### PROBLEM
Reproduce the top of the data verbatim, through and including the line that contains "return m, nt, out".

### MATERIAL
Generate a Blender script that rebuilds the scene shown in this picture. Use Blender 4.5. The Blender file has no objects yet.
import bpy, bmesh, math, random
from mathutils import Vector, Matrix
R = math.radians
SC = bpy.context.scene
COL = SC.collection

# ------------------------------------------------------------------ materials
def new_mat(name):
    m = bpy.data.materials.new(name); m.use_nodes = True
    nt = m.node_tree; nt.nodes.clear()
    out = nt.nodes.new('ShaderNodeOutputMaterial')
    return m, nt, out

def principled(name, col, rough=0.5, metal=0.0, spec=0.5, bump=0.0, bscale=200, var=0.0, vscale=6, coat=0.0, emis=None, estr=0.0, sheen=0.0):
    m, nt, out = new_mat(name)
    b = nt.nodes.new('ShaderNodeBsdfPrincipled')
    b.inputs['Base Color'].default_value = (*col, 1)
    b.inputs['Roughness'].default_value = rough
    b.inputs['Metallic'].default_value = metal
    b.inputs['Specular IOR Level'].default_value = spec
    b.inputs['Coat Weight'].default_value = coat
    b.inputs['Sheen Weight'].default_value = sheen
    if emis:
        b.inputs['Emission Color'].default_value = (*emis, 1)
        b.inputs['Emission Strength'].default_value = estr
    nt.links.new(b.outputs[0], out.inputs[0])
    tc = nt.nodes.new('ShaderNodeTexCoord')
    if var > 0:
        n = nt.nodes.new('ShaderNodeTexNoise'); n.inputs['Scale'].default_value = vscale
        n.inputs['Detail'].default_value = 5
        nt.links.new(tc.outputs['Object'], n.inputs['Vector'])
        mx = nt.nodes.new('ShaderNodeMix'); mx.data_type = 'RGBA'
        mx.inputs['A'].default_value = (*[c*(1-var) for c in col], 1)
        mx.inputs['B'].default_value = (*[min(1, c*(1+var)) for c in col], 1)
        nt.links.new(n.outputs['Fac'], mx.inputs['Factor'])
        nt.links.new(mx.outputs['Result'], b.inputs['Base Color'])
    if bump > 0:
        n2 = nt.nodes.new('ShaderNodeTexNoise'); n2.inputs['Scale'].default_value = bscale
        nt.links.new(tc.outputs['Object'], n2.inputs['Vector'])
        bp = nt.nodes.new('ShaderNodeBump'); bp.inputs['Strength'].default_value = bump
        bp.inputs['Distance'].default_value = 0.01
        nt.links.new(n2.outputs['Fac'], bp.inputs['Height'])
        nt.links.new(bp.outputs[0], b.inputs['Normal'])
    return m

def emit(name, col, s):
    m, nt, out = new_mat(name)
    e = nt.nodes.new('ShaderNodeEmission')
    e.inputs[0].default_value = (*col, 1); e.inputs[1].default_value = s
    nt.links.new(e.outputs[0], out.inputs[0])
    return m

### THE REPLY
Generate a Blender script that rebuilds the scene shown in this picture. Use Blender 4.5. The Blender file has no objects yet.
import bpy, bmesh, math, random
from mathutils import Vector, Matrix
R = math.radians
SC = bpy.context.scene
COL = SC.collection

# ------------------------------------------------------------------ materials
def new_mat(name):
    m = bpy.data.materials.new(name); m.use_nodes = True
    nt = m.node_tree; nt.nodes.clear()
    out = nt.nodes.new('ShaderNodeOutputMaterial')
    return m, nt, out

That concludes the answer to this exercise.